LP – Pour ce qui est de ma dernière question, en réalité vous avez déjà répondu à plusieurs moments de l’interview et vous venez de le faire à nouveau en disant que le film est une histoire d’amour et de désamour envers la Révolution cubaine. Nancy Berthier et Marianne Bloch-Robin écrivent dans leur article que votre film est emblématique du positionnement générationnel de ceux qui sont nés dans les années 1960 et sont devenus adultes dans un monde marqué par la fin de la Guerre froide et des grandes utopies auxquelles la génération précédente, celle du baby-boom, avait cru, comme le communisme, mai 68 ou la Révolution cubaine. Elles disent que votre film est le film de quelqu’un qui appartient à cette « génération X » qui doit se positionner face à l’échec de ces grandes utopies.

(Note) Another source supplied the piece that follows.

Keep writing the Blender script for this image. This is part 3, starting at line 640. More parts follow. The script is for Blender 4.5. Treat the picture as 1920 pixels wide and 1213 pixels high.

MMC – Probablement. Oui, je pense que oui. Tous mes films ont à voir avec l’amour et le désamour, l’illusion et la déception, et mon positionnement en tant que narrateur consiste à essayer de raconter cela, mais sans prendre parti, en racontant les deux. Le mauvais côté d’un amour, ou le bon côté d’un amour qui se perd, c’est que c’était de l’amour, que l’on reconnaît que c’était de l’amour. Cette sorte de double face est quelque chose qui m’a toujours marqué, dans le regard que je porte sur les choses et les histoires. Si c’est générationnel, si c’est quelque chose de propre à ceux qui sont nés dans les années 60 ? Peut-être. Mais je me reconnais assez dans ce regard sur le monde. Comme le dit Jorge Perugorría dans le film El Juego de Cuba, dans les années 1960 ce n’est pas que Cuba était différent, c’est le monde qui était différent, parce qu’il y avait cette idée qu’on allait changer le monde. Et on n’a pas changé tout ce qu’on rêvait de changer, mais beaucoup de choses se sont transformées. C’est quelque chose que je crois, je ne sais pas si c’est juste quelque chose propre à notre génération, mais ça m’a clairement marqué.


[1] Le Noticiario Cinematográfico Español ou NO-DO (acronyme de Noticiario y Documentales) désigne les actualités cinématographiques hebdomadaires du régime franquiste, projetées dans les cinémas espagnols de 1942 à 1981 (Ndt., note de la traductrice).